Dr. Buechler-Steubing is a higher education leader with over 26 years of experience advancing student success, learning innovation, and organizational transformation through a deeply student-centered approach. Her expertise spans program development, curriculum and instructional design, teaching, and strategic leadership across diverse student populations, including non-traditional, online, first-generation, transfer, and historically underserved students.
She leads innovations and strategic initiatives across UTSA’s collaborative student success ecosystem, directly overseeing several key units within the Division of Student Success, providing strategic leadership across seven College Student Success Centers, and guiding multiple cross-functional project teams.

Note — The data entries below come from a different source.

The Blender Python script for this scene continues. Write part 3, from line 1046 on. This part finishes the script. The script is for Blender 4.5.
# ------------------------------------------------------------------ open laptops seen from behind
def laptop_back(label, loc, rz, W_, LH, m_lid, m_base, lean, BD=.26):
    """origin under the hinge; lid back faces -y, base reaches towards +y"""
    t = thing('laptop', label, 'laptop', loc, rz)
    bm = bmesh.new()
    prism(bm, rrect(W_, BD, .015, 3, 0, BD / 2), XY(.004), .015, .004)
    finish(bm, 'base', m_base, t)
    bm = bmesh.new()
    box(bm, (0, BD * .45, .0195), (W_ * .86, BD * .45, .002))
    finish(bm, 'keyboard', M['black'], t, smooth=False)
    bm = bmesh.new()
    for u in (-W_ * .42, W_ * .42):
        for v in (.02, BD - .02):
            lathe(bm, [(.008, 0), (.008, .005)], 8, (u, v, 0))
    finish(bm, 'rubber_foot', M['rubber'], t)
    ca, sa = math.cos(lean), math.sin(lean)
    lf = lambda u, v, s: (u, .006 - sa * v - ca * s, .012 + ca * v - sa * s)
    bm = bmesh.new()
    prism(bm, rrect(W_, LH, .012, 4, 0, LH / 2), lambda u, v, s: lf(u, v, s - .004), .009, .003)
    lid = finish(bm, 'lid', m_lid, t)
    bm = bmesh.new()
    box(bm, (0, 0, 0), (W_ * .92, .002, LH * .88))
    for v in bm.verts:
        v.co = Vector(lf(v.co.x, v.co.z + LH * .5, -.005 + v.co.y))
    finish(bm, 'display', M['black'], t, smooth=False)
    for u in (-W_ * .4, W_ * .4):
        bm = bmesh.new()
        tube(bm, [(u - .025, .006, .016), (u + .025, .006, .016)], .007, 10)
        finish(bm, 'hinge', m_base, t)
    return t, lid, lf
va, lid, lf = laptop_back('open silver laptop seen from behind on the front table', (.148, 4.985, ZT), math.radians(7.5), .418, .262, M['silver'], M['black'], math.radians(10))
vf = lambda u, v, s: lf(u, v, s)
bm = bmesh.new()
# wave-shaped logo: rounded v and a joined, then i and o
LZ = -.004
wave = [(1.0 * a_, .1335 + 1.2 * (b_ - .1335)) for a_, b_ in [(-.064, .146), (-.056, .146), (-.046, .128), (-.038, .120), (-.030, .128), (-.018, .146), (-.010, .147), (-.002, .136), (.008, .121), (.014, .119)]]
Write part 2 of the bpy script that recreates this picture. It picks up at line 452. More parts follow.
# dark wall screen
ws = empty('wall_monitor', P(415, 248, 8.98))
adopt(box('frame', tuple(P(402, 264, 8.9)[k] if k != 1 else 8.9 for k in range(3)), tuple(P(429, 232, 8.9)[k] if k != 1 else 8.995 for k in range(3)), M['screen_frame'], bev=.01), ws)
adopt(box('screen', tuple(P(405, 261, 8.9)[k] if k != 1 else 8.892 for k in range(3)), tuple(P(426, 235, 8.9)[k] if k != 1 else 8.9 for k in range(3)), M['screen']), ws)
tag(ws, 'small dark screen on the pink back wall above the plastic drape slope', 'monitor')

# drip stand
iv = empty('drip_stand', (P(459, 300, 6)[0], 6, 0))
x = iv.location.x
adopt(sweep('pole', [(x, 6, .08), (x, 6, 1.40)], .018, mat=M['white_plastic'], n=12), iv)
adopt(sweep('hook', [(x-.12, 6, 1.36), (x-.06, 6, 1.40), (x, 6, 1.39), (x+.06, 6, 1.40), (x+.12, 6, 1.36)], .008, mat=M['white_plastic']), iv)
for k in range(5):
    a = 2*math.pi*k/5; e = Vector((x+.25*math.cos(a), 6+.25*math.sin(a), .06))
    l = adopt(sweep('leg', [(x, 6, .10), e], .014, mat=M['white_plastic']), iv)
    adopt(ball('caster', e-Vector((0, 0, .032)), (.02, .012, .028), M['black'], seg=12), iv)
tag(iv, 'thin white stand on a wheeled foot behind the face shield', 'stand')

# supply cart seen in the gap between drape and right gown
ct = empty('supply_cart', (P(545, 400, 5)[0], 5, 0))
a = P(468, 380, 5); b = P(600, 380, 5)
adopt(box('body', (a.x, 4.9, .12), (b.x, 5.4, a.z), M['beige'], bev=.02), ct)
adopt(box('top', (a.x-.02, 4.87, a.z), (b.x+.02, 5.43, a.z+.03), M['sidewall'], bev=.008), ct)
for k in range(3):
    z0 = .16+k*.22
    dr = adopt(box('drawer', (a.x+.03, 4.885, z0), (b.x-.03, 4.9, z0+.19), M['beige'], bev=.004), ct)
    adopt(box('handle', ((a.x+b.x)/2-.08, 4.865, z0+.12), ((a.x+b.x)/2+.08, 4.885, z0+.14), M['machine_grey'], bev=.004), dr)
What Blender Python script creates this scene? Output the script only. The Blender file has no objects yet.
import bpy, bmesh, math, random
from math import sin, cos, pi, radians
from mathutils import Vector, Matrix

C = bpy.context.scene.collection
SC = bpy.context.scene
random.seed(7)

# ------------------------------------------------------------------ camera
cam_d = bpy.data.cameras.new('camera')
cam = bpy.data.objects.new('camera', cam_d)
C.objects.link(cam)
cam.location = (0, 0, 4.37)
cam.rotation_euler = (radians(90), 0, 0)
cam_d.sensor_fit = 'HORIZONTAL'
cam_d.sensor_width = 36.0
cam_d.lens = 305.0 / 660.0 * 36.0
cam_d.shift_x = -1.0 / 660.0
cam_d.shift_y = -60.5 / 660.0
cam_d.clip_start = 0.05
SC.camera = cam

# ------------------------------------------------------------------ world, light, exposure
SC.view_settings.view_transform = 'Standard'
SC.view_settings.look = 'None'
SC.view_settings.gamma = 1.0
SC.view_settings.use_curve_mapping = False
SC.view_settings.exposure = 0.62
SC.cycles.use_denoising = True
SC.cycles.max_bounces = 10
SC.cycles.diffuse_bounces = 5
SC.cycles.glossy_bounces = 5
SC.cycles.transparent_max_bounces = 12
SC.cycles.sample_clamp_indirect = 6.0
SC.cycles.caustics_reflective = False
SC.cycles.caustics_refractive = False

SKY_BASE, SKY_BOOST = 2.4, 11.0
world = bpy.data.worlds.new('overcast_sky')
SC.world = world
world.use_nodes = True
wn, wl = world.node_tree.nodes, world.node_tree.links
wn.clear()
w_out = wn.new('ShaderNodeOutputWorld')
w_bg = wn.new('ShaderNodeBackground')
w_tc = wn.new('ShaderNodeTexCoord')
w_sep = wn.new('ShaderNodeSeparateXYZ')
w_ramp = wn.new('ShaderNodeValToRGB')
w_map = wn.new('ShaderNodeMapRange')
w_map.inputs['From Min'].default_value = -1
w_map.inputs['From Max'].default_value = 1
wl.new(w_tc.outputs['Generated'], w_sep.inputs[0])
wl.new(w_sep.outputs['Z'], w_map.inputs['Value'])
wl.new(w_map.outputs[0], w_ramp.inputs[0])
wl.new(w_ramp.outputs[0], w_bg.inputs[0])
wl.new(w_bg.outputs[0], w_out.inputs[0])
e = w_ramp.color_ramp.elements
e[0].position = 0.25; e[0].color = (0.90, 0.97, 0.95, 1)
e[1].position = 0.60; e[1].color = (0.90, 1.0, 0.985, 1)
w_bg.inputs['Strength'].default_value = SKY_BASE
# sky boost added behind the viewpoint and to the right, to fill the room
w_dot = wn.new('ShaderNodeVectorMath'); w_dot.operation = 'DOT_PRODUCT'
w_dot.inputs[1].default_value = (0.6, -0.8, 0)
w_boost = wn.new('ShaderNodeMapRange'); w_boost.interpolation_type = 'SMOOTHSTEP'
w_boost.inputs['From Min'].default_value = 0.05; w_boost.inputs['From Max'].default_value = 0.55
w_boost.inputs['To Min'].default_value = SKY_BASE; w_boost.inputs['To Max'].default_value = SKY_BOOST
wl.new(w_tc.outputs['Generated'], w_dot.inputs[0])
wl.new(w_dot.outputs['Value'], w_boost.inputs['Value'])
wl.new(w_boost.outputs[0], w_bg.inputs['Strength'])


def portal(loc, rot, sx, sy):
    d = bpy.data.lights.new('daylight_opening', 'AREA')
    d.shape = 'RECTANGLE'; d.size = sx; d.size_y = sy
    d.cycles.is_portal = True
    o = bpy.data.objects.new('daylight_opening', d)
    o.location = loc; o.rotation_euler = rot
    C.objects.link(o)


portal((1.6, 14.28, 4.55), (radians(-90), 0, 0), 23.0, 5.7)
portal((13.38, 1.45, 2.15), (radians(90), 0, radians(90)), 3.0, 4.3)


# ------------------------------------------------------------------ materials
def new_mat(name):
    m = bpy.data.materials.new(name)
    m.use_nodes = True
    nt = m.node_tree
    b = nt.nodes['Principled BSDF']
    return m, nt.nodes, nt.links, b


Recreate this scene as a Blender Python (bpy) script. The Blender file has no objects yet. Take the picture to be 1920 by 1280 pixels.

She champions data-informed curricular redesign, evidence-based pedagogical
practices, and collaborative approaches that position students not only as learners, but as partners in shaping the university experience. In 2023, she was appointed UTSA’s first Academic Innovation Fellow, leading, co-creating, and collaborating on major initiatives to build AI literacies among faculty, staff, and students; support responsible and effective use of generative AI; expand micro-credential and digital fluency opportunities; strengthen support for online learners; and enhance use of the LMS to advance student success.
Dr. Buechler-Steubing has presented at numerous conferences on student success and
innovation in higher education over two decades. She also serves as co-PI on several
grants focused on student thriving and learning innovation including a $7.2 million U.S.
Department of Education Postsecondary Student Success grant and leads research
examining pathways to thriving for UTSA students.